そこで、Vidsを使います。ベースの製品紹介動画はテンプレートを使い、冒頭の15秒だけ、あなたがカメラに向かって「〇〇様、先日はありがとうございました!御社の課題に合わせて、ここのポイントを強調しました」とメッセージを入れるのです。

これだけで、相手は「自分のために作ってくれたんだ」と感じ、成約率がグンと上がります9。

事例③:上司への「3分報告」

長いメールを打っても、上司は読んでくれません。かといって「ちょっとお時間いいですか?」と捕まえるのも気が引ける。

そんな時、画面を録画しながらグラフを指し示し、「今月の売上はここが問題です。対策はこれです」と3分で喋って送りつけます。上司は移動中のタクシーでスマホで確認し、「OK、それで進めて」とチャットで返すだけ。お互いのストレスが激減します。


ここが惜しい!エンジニア視点の「弱点」と「限界」

さて、ここからは少し辛口な、しかし重要な「できないこと」の話です。特にITに詳しい方が気にされていた「自動化」の部分です。

1. まだ「ロボットアーム」は取り付けられない(GAS未対応)

Googleスプレッドシートなどは、「Google Apps Script(GAS)」というプログラムを使うと、「毎日決まった時間に自動でメールを送る」といった自動化(ロボット化)が可能です。

しかし、残念ながら現時点では、Google Vidsを操るためのGASは用意されていません11。

  • できないこと: 「スプレッドシートの売上データが更新されたら、自動でグラフ動画を生成して社長に送る」といった完全自動化。

  • 理由: 動画はテキストと違ってデータ構造が複雑すぎるため、まだプログラムでいじれるように整備されていないのです。

今のところ、Vidsはあくまで「人間が手で作る(AIに手伝ってもらう)」ツールであり、工場のように全自動生産するツールではないと割り切りましょう。

2. 「10分の壁」と「職人拒否」

Vidsで作れる動画は「最大10分」までです13。

これは意図的な制限です。「長すぎる動画なんて誰も見ないから、要点をまとめろ」というGoogleからのメッセージです。

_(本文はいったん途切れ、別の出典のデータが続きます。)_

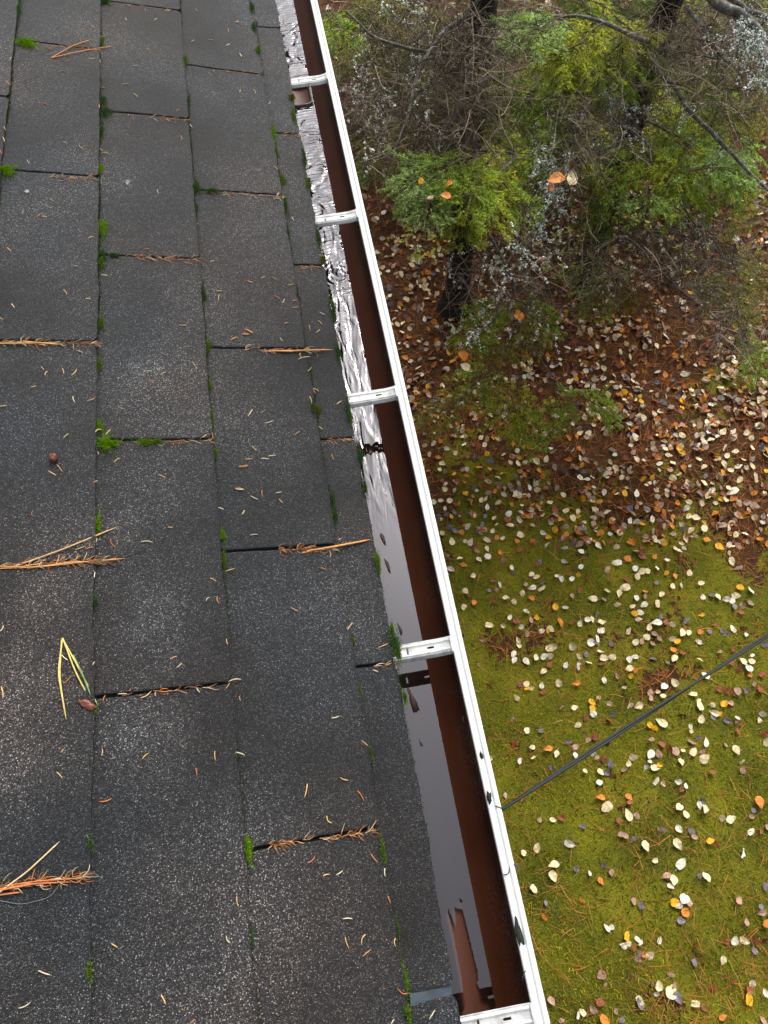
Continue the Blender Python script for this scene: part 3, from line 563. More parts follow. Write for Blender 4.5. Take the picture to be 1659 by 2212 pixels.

また、1フレーム(0.03秒)単位での細かいカット編集や、派手なエフェクトを入れる機能もありません。これらは「プロの仕事」であり、Vidsの領分ではないのです。


競合ツールとの比較:どれを選べばいい?

最後に、迷いやすい他のツールとの違いを整理します。

ツール名

イメージ例

向いている人・シーン

Google Vids

「動く企画書」

社内報告、マニュアル、営業資料。Google Workspaceを使っている全企業。

Loom (ルーム)

「動画の付箋」

「ここのバグ直して」など、一瞬で画面を見せたい時。編集こだわらずスピード重視。

Canva

「デパートのポスター」

インスタグラムや社外向けの広告。とにかくオシャレに見せたい時。

PowerPoint

「伝統的な紙芝居」

プレゼン会場で、スクリーンに映しながら自分が喋る時。


まとめ:日本企業こそ、これを使うべき理由

日本には「報・連・相(ホウレンソウ)」の文化がありますが、これがリモートワーク時代に合わなくなってきています。文字だけでは冷たい、でも会議は多すぎる。

Google Vidsは、その隙間を埋める「温かみのあるデジタル報告書」です。

高度な編集技術も、ハイスペックなパソコンも要りません。必要なのは、ブラウザと、ちょっとした「伝える気概」だけ。

まだ日本では知られていない今のうちに使いこなせば、あなたは社内で「伝え方の達人」として一目置かれる存在になるかもしれません。

まずは、次の社内報告、スライドの代わりに「3分のVids」を送ってみてはいかがでしょうか?